Scan the lines and state how many carry "scene". Leave out everything but the number.

★ ★ ★ ★

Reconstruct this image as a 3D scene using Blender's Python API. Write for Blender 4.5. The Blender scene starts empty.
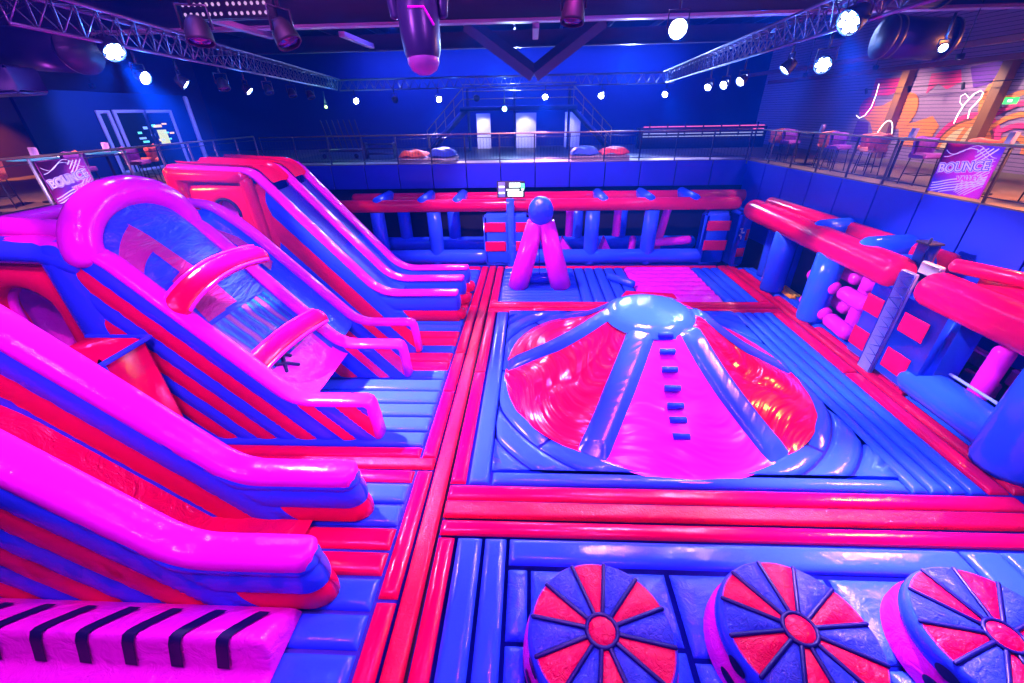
import bpy, math, random
import numpy as np
from mathutils import Vector, Matrix
random.seed(7)
PI = math.pi
sc = bpy.context.scene
COL = sc.collection
sin, cos = math.sin, math.cos

# ------------------------------------------------------------------ camera
cd = bpy.data.cameras.new('camera'); cam = bpy.data.objects.new('camera', cd); COL.objects.link(cam)
cd.sensor_width = 36.0; cd.lens = 410.0 / 1024.0 * 36.0; cd.clip_start = 0.05; cd.clip_end = 200
PT, YA, RO = 0.5112, 0.0511, -0.0200
fwd = Vector((-sin(YA) * cos(PT), cos(YA) * cos(PT), -sin(PT)))
rgt = Vector((cos(YA), sin(YA), 0)); upv = rgt.cross(fwd)
r2 = rgt * cos(RO) + upv * sin(RO); u2 = -rgt * sin(RO) + upv * cos(RO)
M = Matrix((r2, u2, -fwd)).transposed().to_4x4(); M.translation = Vector((0, 0, 5.6))
cam.matrix_world = M
sc.camera = cam

# ------------------------------------------------------------------ materials
def nodes(name):
    m = bpy.data.materials.new(name); m.use_nodes = True
    nt = m.node_tree; b = nt.nodes['Principled BSDF']
    return m, nt, b
def N(nt, t, **k):
    n = nt.nodes.new(t)
    for a, v in k.items():
        if a.startswith('i_'):
            n.inputs[int(a[2:]) if a[2:].isdigit() else a[2:]].default_value = v
        else: setattr(n, a, v)
    return n
def math_(nt, op, a, b=None):
    n = nt.nodes.new('ShaderNodeMath'); n.operation = op
    for i, v in enumerate((a, b)):
        if v is None: continue
        if isinstance(v, (int, float)): n.inputs[i].default_value = v
        else: nt.links.new(v, n.inputs[i])
    return n.outputs[0]
def mixc(nt, f, a, b):
    n = nt.nodes.new('ShaderNodeMix'); n.data_type = 'RGBA'
    if isinstance(f, (int, float)): n.inputs[0].default_value = f
    else: nt.links.new(f, n.inputs[0])
    for i, v in ((6, a), (7, b)):
        if isinstance(v, tuple): n.inputs[i].default_value = (*v, 1)
        else: nt.links.new(v, n.inputs[i])
    return n.outputs[2]
def wrinkle(nt, b, s=9.0, st=0.25, dist=0.02, stretch=(1, 1, 1), obj=True):
    tc = N(nt, 'ShaderNodeTexCoord'); mp = N(nt, 'ShaderNodeMapping'); mp.inputs['Scale'].default_value = stretch
    nz = N(nt, 'ShaderNodeTexNoise'); nz.inputs['Scale'].default_value = s; nz.inputs['Detail'].default_value = 4.5; nz.inputs['Roughness'].default_value = 0.6; nz.inputs['Distortion'].default_value = 1.1
    bp = N(nt, 'ShaderNodeBump'); bp.inputs['Strength'].default_value = st; bp.inputs['Distance'].default_value = dist
    L = nt.links.new
    L(tc.outputs['Object'], mp.inputs[0]); L(mp.outputs[0], nz.inputs['Vector']); L(nz.outputs[0], bp.inputs['Height']); L(bp.outputs[0], b.inputs['Normal'])
    return tc, nz
def vinyl(name, c, rough=0.13, s=7.0, st=0.2, stretch=(1, 1, 1), dist=0.03, var=0.12):
    m, nt, b = nodes(name)
    tc, nz = wrinkle(nt, b, s, st, dist, stretch)
    n2 = N(nt, 'ShaderNodeTexNoise'); n2.inputs['Scale'].default_value = 1.7; nt.links.new(tc.outputs['Object'], n2.inputs['Vector'])
    d = tuple(x * (1 - var) for x in c)
    nt.links.new(mixc(nt, n2.outputs[0], d, c), b.inputs['Base Color'])
    b.inputs['Roughness'].default_value = rough
    b.inputs['Specular IOR Level'].default_value = 0.3
    return m
def plain(name, c, rough=0.5, metal=0.0, s=None, st=0.1, var=0.15):
    m, nt, b = nodes(name)
    tc = N(nt, 'ShaderNodeTexCoord'); nz = N(nt, 'ShaderNodeTexNoise'); nz.inputs['Scale'].default_value = s or 3.0; nz.inputs['Detail'].default_value = 4
    nt.links.new(tc.outputs['Object'], nz.inputs['Vector'])
    nt.links.new(mixc(nt, nz.outputs[0], tuple(x * (1 - var) for x in c), c), b.inputs['Base Color'])
    b.inputs['Roughness'].default_value = rough; b.inputs['Metallic'].default_value = metal
    return m
def glow(name, c, e):
    m, nt, b = nodes(name)
    b.inputs['Base Color'].default_value = (0.1, 0.1, 0.1, 1)
    b.inputs['Emission Color'].default_value = (*c, 1); b.inputs['Emission Strength'].default_value = e
    return m
CR, CB, CP = (0.80, 0.0, 0.065), (0.024, 0.110, 0.90), (0.90, 0.018, 0.68)
RED = vinyl('red_vinyl', CR); BLUE = vinyl('blue_vinyl', CB); PINK = vinyl('pink_vinyl', CP)
REDW = vinyl('wrinkled_red_vinyl', CR, 0.2, 3.2, 0.75, (1, 1, 1), 0.1)
REDS = vinyl('scuffed_red_vinyl', (0.74, 0.001, 0.05), 0.16, 16, 0.6, (1, 1, 1), 0.03, 0.3)
BLUEC = vinyl('draped_blue_vinyl', CB, 0.3, 2.6, 0.9, (1, .35, 1.6), 0.14)
PINKW = vinyl('wrinkled_pink_vinyl', CP, 0.22, 3.0, 0.55, (1, 1, 1), 0.08)
BLUEW = vinyl('wrinkled_blue_vinyl', CB, 0.22, 4.0, 0.6, (1, 1, 1), 0.06)
SEAM = vinyl('navy_seam_vinyl', (0.004, 0.016, 0.34), 0.4)
NAVY = vinyl('navy_mesh_vinyl', (0.004, 0.006, 0.06), 0.55)
BLACK = plain('matt_black', (0.008, 0.008, 0.012), 0.6)
DARKM = plain('dark_painted_metal', (0.03, 0.03, 0.045), 0.4, 0.3)
ALU = plain('truss_aluminium', (0.17, 0.14, 0.21), 0.4, 0.8)
STEEL = plain('rail_steel', (0.42, 0.30, 0.18), 0.35, 0.85)
LAMPW = glow('lit_lamp_lens', (0.80, 0.82, 1.0), 40.0)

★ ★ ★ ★

■ EXERCISE ANSWER:
2